Proviamo a mouoverci nel parco Fiordaliso di Somma Vesuviana, una sorta di laboratorio naturale a cielo aperto. Qui a Somma, lo chiamano il parco dei napoletani, per indicare l’arrivo - negli anni del dopo terremoto - dei fuoriusciti dalla periferia orientale.

Come va la vita in questi parchi che cinturano l’hinterland metropolitano? Da qui, il giovedì notte si spostano in tanti verso nord: sono rapinatori specializzati nei colpi del filo di banca, nell’assalto agli orologi di valore, nelle truffe agli anziani. Tornano la domenica notte, in una transumanza criminale che va avanti da decenni. Diversa la posizione dei genitori dei due indagati per la stesa di Santa Anastasia. Proviamo a soffermarci sul caso del 17enne, difeso dal penalista napoletano Antonio Sorbillo. Nel 2014, gli ammazzarono il padre. Un solo colpo alla schiena, mentre era in sella a una moto. Il motivo? Aveva allestito una bancarella di fuochi di artificio nel suo parco, senza pagare la tangente al clan di riferimento. 

Una vigliaccata rimasta scolpita nella mente di un ragazzino rimasto ad orbitare in un territorio controllato dal clan D’Avino. Stessa storia per Emanuele. Il padre ha 45 anni ed è ritenuto affiliato sempre ai D’Avino. Ai pm dovrà rispondere alla domanda principale: dove ha preso la mitraglietta? Quando ha deciso di fare fuoco a raffica? Chi gliel’ha data? Possibile che sia stato così semplice reperire un’arma da guerra per un ragazzino di 19 anni? Difeso dall’avvocato Fabio Marfella, fino a questo momento non ha replicato alle domande, limitandosi a consegnarsi ai carabinieri. 

 

La sua sagoma è al centro di un video, che lo inquadra durante la scorreria armata, quando avrebbe provato ad imporsi contro un altro gruppo di ragazzi originari di Sant’Anastasia. Già, perché nella gomorra del 2023, c’è un passo in avanti rispetto a quanto accadeva all’inizio del secolo. Oggi, gli eredi di quella stagione di sangue non si contendono solo le piazze di spaccio e i canali della ricettazione. No, perché in ballo ci sono quelle che un giudice di Napoli ha chiamato “zone neutre”, quasi sempre legate alla movida.

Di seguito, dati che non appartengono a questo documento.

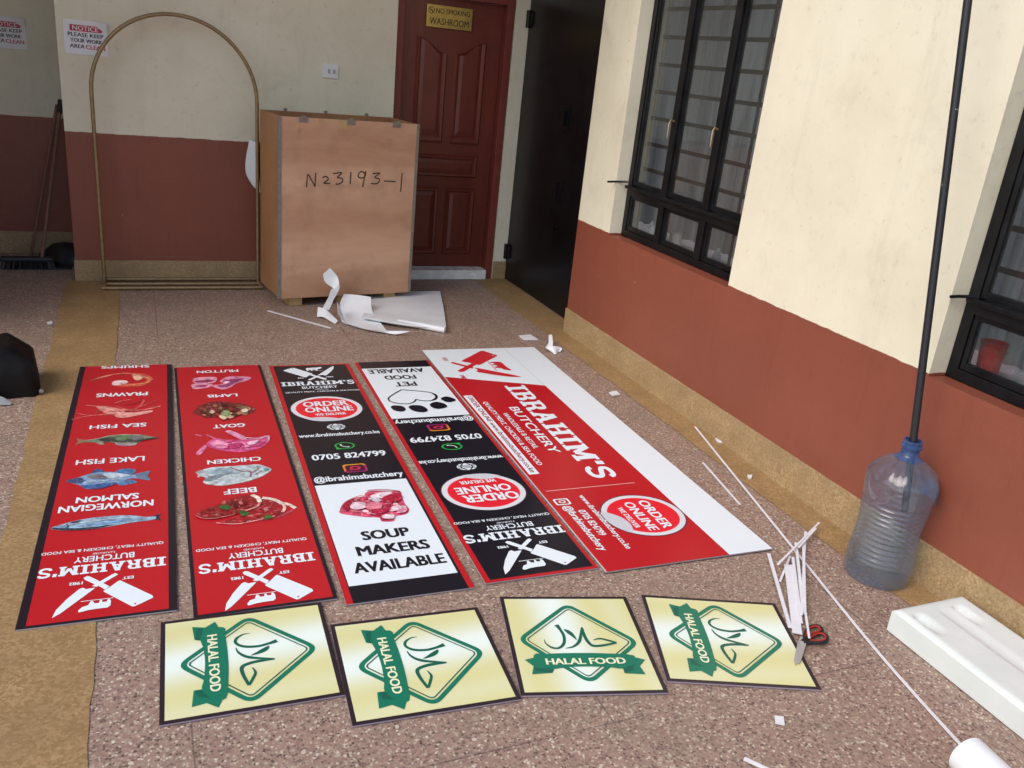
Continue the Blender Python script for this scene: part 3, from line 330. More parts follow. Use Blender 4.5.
['p',(170,24,60),[[-0.0701,-0.5152],[-0.0618,-0.5082],[-0.0537,-0.5119],[-0.0506,-0.5164],[-0.0599,-0.5232],[-0.0669,-0.5189]]],
['p',(170,24,60),[[0.0152,-0.6119],[0.0222,-0.6089],[0.0294,-0.6122],[0.0315,-0.6187],[0.0237,-0.6215],[0.0174,-0.6178]]],
['p',(176,24,62),[[-0.1179,-0.4992],[-0.0871,-0.4575],[-0.0565,-0.4439],[-0.0773,-0.4786],[-0.0932,-0.5133],[-0.1072,-0.5385]]],
['p',(240,214,222),[[-0.0871,-0.5004],[-0.0626,-0.4747],[-0.0272,-0.4881],[-0.0327,-0.5251],[-0.0698,-0.5337],[-0.0857,-0.5213]]],
['p',(232,130,150),[[-0.0256,-0.498],[0.0144,-0.4865],[0.0373,-0.5101],[0.02,-0.5447],[-0.0175,-0.5467],[-0.0314,-0.5253]]],
['p',(240,225,232),[[0.0055,-0.4359],[0.0593,-0.414],[0.0969,-0.423],[0.0597,-0.458],[0.0195,-0.4632]]],
['p',(188,30,66),[[0.049,-0.4589],[0.0983,-0.4334],[0.1285,-0.449],[0.112,-0.4954],[0.0722,-0.5023],[0.046,-0.4925]]],
['p',(225,225,235),[[-0.0071,-0.4552],[0.0206,-0.4585],[0.0387,-0.4834],[0.0144,-0.4865]]],
['p',(240,215,224),[[0.0659,-0.5441],[0.0988,-0.5296],[0.1015,-0.5605],[0.0697,-0.5712]]],
['p',(232,150,176),[[0.0961,-0.5594],[0.1231,-0.5552],[0.1128,-0.5861],[0.0743,-0.5906]]],
['p',(180,30,70),[[-0.0175,-0.5467],[0.0289,-0.5464],[0.0557,-0.5516],[0.0208,-0.582],[-0.0145,-0.575]]],
['p',(244,226,230),[[0.0187,-0.5907],[0.0601,-0.5915],[0.0548,-0.6252],[0.0205,-0.6229],[0.0104,-0.6073]]],
['s',(206,50,90),0.006,[[0.013,-0.6259],[0.0114,-0.603],[0.033,-0.589],[0.0633,-0.5977]]],
['s',(170,16,50),0.006,[[0.0009,-0.3951],[0.0354,-0.3914],[0.082,-0.4],[0.1305,-0.4212]]],
['s',(235,150,165),0.006,[[-0.0763,-0.4499],[-0.03,-0.4293],[-0.0138,-0.4422]]],
['s',(236,160,172),0.006,[[-0.0897,-0.5419],[-0.0477,-0.5593],[-0.0076,-0.5855]]]]]],'b4':[['paw',[['s',(18,20,34),0.0085,[[-0.0558,0.6728],[-0.0958,0.6343],[-0.1428,0.5812],[-0.1554,0.5505],[-0.1523,0.5209],[-0.1234,0.4934],[-0.0757,0.4792],[-0.0394,0.4954],[-0.0196,0.5222],[-0.0137,0.5322],[0.0062,0.5135],[0.0403,0.5036],[0.0771,0.5123],[0.0987,0.5367],[0.1069,0.577],[0.0882,0.6142],[0.0556,0.6323],[0.017,0.6484],[-0.0224,0.6617],[-0.0558,0.6728]]],
['p',(18,20,34),[[0.0899,0.6014],[0.1093,0.585],[0.1057,0.544],[0.0779,0.5095],[0.053,0.502],[0.0892,0.5406],[0.0965,0.5727]]],
['p',(18,20,34),[[-0.1686,0.4502],[-0.1451,0.4676],[-0.1083,0.4523],[-0.101,0.4103],[-0.126,0.3834],[-0.161,0.4034]]],
['p',(18,20,34),[[-0.0807,0.4331],[-0.0556,0.4582],[-0.008,0.444],[0.007,0.3878],[-0.021,0.3612],[-0.0658,0.3826]]]]],['paw_toe',[['p',(18,20,34),[[0.0373,0.4541],[0.0776,0.4827],[0.1141,0.4523],[0.1146,0.4102],[0.0672,0.3918],[0.0384,0.4122]]],
['p',(18,20,34),[[0.1175,0.525],[0.1534,0.5467],[0.1837,0.5164],[0.1843,0.4859],[0.1432,0.4698],[0.1201,0.4943]]]]]],'halal':{'diamond':[[0.0024,0.2122],[0.2088,-0.0077],[-0.0056,-0.2091],[-0.2053,0.012]],'band':[[-0.1529,-0.0635],[-0.1163,-0.0598],[-0.0574,-0.0574],[0.0133,-0.0577],[0.0836,-0.0617],[0.1599,-0.0719],[0.1506,-0.1108],[0.1103,-0.1312],[0.0677,-0.1243],[-0.0009,-0.1195],[-0.0589,-0.1216],[-0.1033,-0.129],[-0.1586,-0.1377]],'lt':[[-0.1852,-0.0852],[-0.1368,-0.0707],[-0.1036,-0.1306],[-0.1104,-0.1453],[-0.1732,-0.1504],[-0.1626,-0.1144]],'rt':[[0.1515,-0.0761],[0.191,-0.0926],[0.1659,-0.1214],[0.1726,-0.1585],[0.1092,-0.1521],[0.1097,-0.1312],[0.1477,-0.1107]],'fold':[[[-0.1612,-0.1194],[-0.1036,-0.1306],[-0.1101,-0.1437],[-0.1598,-0.1376]],[[0.1098,-0.1329],[0.1484,-0.1125],[0.1391,-0.1411],[0.1113,-0.1488]]],'strokes':[[[[-0.1077,0.0107],[-0.1059,-0.0094],[-0.0901,-0.0294],[-0.0687,-0.0315],[-0.049,-0.0102],[-0.0416,0.0264],[-0.0472,0.0594],[-0.0547,0.0834]],[0.001,0.004,0.007,0.007,0.008,0.008,0.008,0.013]],[[[-0.0478,-0.0336],[-0.0211,-0.0251],[0.0041,0.0026],[0.0264,0.07]],[0.002,0.006,0.009,0.004]],[[[0.0272,0.0681],[0.0252,0.0349],[0.0294,-0.0005],[0.0423,-0.0225],[0.0758,-0.0212],[0.1213,-0.0092]],[0.004,0.009,0.009,0.009,0.008,0.007]],[[[0.0494,0.0048],[0.0718,0.0118],[0.0942,0.0041],[0.1213,-0.0092]],[0.002,0.006,0.007,0.006]]],'leaf':[[-0.0362,0.0592],[-0.0195,0.0543],[-0.0082,0.0353],[-0.0037,0.0055],[-0.0166,0.0242],[-0.026,0.0374]],'text':[[-0.1224,-0.1094],[0.1274,-0.0809]]},'strips':[[[[2.6126,3.361,0.0],[2.2928,2.1607,0.0],[2.1455,1.5963,0.0],[2.0653,1.2048,0.0]],0.009],[[[2.3972,2.9737,0.0],[2.3164,2.5764,0.0]],0.009],[[[2.1792,2.21,0.0],[1.9415,1.7966,0.0]],0.013],[[[2.204,2.1226,0.0],[1.944,1.7634,0.0]],0.032],[[[2.2602,2.1644,0.0],[1.998,1.8082,0.0]],0.011],[[[2.3484,2.2512,0.0],[2.0441,1.8498,0.0]],0.011],[[[2.4514,2.3147,0.0],[2.0316,1.8466,0.0]],0.009],[[[2.3682,2.2295,0.0],[2.0562,1.8571,0.0]],0.01],[[[2.1638,2.1356,0.0],[2.5692,2.3648,0.0]],0.008],[[[2.3367,2.2201,0.0],[2.5168,2.3268,0.0]],0.008],[[[2.0558,1.8532,0.0],[1.9684,1.7327,0.0]],0.007],[[[2.094,2.0368,0.0],[2.2519,2.1713,0.0]],0.008],[[[1.4175,1.3533,0.0],[1.4631,1.2928,0.0]],0.012],[[[0.7395,5.5799,0.0],[1.0732,5.1749,0.0]],0.018]],'scissors':{'tip':[[1.8266,1.6324,0.0]],'piv':[[1.9245,1.7162,0.0]],'tip2':[[1.8367,1.6318,0.0]],'loop1':[[1.9435,1.7276,0.0],[1.9723,1.7558,0.0],[2.0091,1.7765,0.0],[2.0407,1.7743,-0.0],[2.0388,1.7526,0.0],[2.0143,1.7421,0.0],[1.9885,1.7418,0.0],[1.9589,1.7293,0.0]],'loop2':[[1.939,1.717,0.0],[1.9825,1.7349,0.0],[2.0204,1.7404,0.0],[2.0306,1.722,0.0],[2.0134,1.7027,0.0],[1.9846,1.6999,0.0],[1.9591,1.708,0.0]]},'scraps':[[[2.2567,4.8968,0.0],[2.3424,4.9104,0.0],[2.3536,4.8044,0.0],[2.257,4.8135,0.0]],[[2.3719,3.8629,0.0],[2.4255,3.878,0.0],[2.422,3.8253,0.0],[2.3727,3.8175,0.0]],[[1.6025,1.4583,-0.0],[1.626,1.4472,0.0],[1.6073,1.42,0.0],[1.5867,1.4341,0.0]],[[2.6226,3.1956,0.0],[2.6476,3.1789,0.0],[2.6301,3.1459,-0.0],[2.6107,3.1614,-0.0]],[[2.5238,2.8011,0.0],[2.5486,2.7961,0.0],[2.5235,2.7707,0.0],[2.5087,2.7737,0.0]],[[-0.5337,5.3882,0.0],[-0.5092,5.4059,0.0],[-0.5013,5.3665,0.0],[-0.5257,5.3491,0.0]]],'sheetA':[[[1.5279,5.954,0.012],[1.7785,5.9592,0.02],[2.0639,5.9946,0.012]],[[1.4335,5.6867,0.022],[1.6572,5.6101,0.034],[1.9559,5.5939,0.02]],[[1.3568,5.4548,0.034],[1.5698,5.3458,0.028],[1.8662,5.2772,0.022]],[[1.2948,5.2784,0.04],[1.5267,5.1435,0.036],[1.7946,5.0407,0.028]],[[1.3249,5.2906,0.022],[1.5388,5.1349,0.018],[1.798,5.0476,0.012]]],'paper_roll':[[1.5192,5.2108,0.022],[1.7806,5.0179,0.022]],'sheetB':[[[1.2403,5.5848,0.11],[1.3188,5.5394,0.115],[1.4068,5.5044,0.11]],[[1.2077,5.5508,0.05],[1.2955,5.4578,0.055],[1.3904,5.3992,0.05]],[[1.191,5.4348,0.015],[1.2962,5.3375,0.015],[1.4065,5.2412,0.015]],[[1.1653,5.2808,0.008],[1.2791,5.123,0.008],[1.425,5.0076,0.008]],[[1.1987,5.197,0.02],[1.3241,5.0456,0.025],[1.5436,4.9914,0.03]]],'sheetC':[[[1.1461,5.3593,0.12],[1.1849,5.4105,0.05],[1.1831,5.2731,0.01]],[[1.1326,5.2565,0.07],[1.159,5.2539,0.03],[1.1864,5.2273,0.004]]],'ribbon':[[[1.089,5.55,0.2577],[1.1363,5.56,0.2959]],[[1.1014,5.54,0.2059],[1.1821,5.55,0.2441]],[[1.1533,5.53,0.1673],[1.1903,5.52,0.2041]],[[1.1342,5.5,0.162],[1.1915,5.52,0.1595]],[[1.1075,5.46,0.1188],[1.1493,5.47,0.1086]],[[1.0618,5.42,0.056],[1.1078,5.42,0.0484]]],'ribbon2':[[[1.0452,5.4705,0.055],[1.0253,5.3939,0.01]],[[1.0786,5.4056,0.06],[1.0575,5.3591,0.02]],[[1.1173,5.3671,0.03],[1.0917,5.3013,0.01]],[[1.1414,5.2914,0.012],[1.1152,5.2572,0.003]]],'curl':[[[2.3943,4.7438,0.06],[2.4232,4.7518,0.06]],[[2.3654,4.6731,0.03],[2.3888,4.656,0.035]],[[2.3124,4.6087,0.02],[2.3529,4.5848,0.0]],[[2.3483,4.5857,0.04],[2.3583,4.5372,0.003]],[[2.4077,4.5894,0.03],[2.3875,4.5696,0.004]],[[2.4179,4.5784,0.02],[2.4024,4.5709,0.003]]],'crate_writing':[[[0.1832,0.802],[0.1886,0.8805],[0.1976,0.8795],[0.2393,0.8066],[0.2442,0.8941]],[[0.2895,0.8639],[0.3078,0.8718],[0.3252,0.8659],[0.3255,0.8496],[0.2981,0.8289],[0.3407,0.8284]],[[0.3631,0.8918],[0.4207,0.8982],[0.3906,0.8685],[0.4204,0.8627],[0.4277,0.8438],[0.4079,0.827],[0.381,0.824]],[[0.4829,0.9034],[0.4814,0.8269]],[[0.5809,0.898],[0.5582,0.9103],[0.5381,0.8945],[0.5374,0.8753],[0.5599,0.8668],[0.5844,0.8801],[0.586,0.9084],[0.5706,0.8077]],[[0.6396,0.8968],[0.6901,0.9031],[0.6547,0.8738],[0.6862,0.8641],[0.6844,0.8432],[0.6637,0.8312],[0.6284,0.8319]],[[0.7239,0.8505],[0.8076,0.848]],[[0.8537,0.9068],[0.8493,0.7798]]],'crate_marks':[[0.158,1.2452],[0.4757,1.2349],[0.7974,1.2144],[0.2729,1.2182],[0.4207,1.2065]],'cam':{'f':853.7179450319557,'pitch':0.35760387864652,'roll':0.1051033271014232},'boards':{'b1':[-0.1421,3.5164,-0.03139,0.4404,2.2286],'b2':[0.3248,3.4507,-0.01521,0.4404,2.2286],'b3':[0.7956,3.4082,-0.02533,0.438,2.2429],'b4':[1.273,3.4104,-0.02092,0.438,2.2429],'b5':[1.8739,3.4655,-0.02033,0.7389,2.4457],'h1':[0.2252,2.1151,-0.03731,0.4782,0.4418],'h2':[0.7016,1.9685,-0.06341,0.4782,0.4418],'h3':[1.2031,1.9226,-0.24996,0.4418,0.4782],'h4':[1.6826,1.8055,-0.35745,0.4782,0.4418]}}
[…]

È l’ultima frontiera, una sorta di abisso. 

Video

Un tempo le faide si consumavano all’ombra delle vele di Scampia o tra le grandi arterie di periferia. Si uccidevano per strappare pezzi di aree degradate, che la maggioranza dei cittadini napoletani non avevano mai visto neppure una volta nella propria vita. Oggi è diverso. Le guerre tra paranze sono guerre di posizione. Ma in ballo c’è il Lungomare di Napoli; il nostro centro storico; le aree del relax, votate alla spensieratezza di interi nuclei familiari. Eccoli spuntare in sella alla moto a due passi dalla piazza del Paese, eccoli Giuseppe e Emanuele, che sparano a raffica come per battere su un concetto: venti anni fa siamo stati marchiati dal sangue; oggi vogliamo esserci per contare qualcosa, noi vittime e carnefici del sangue innocente.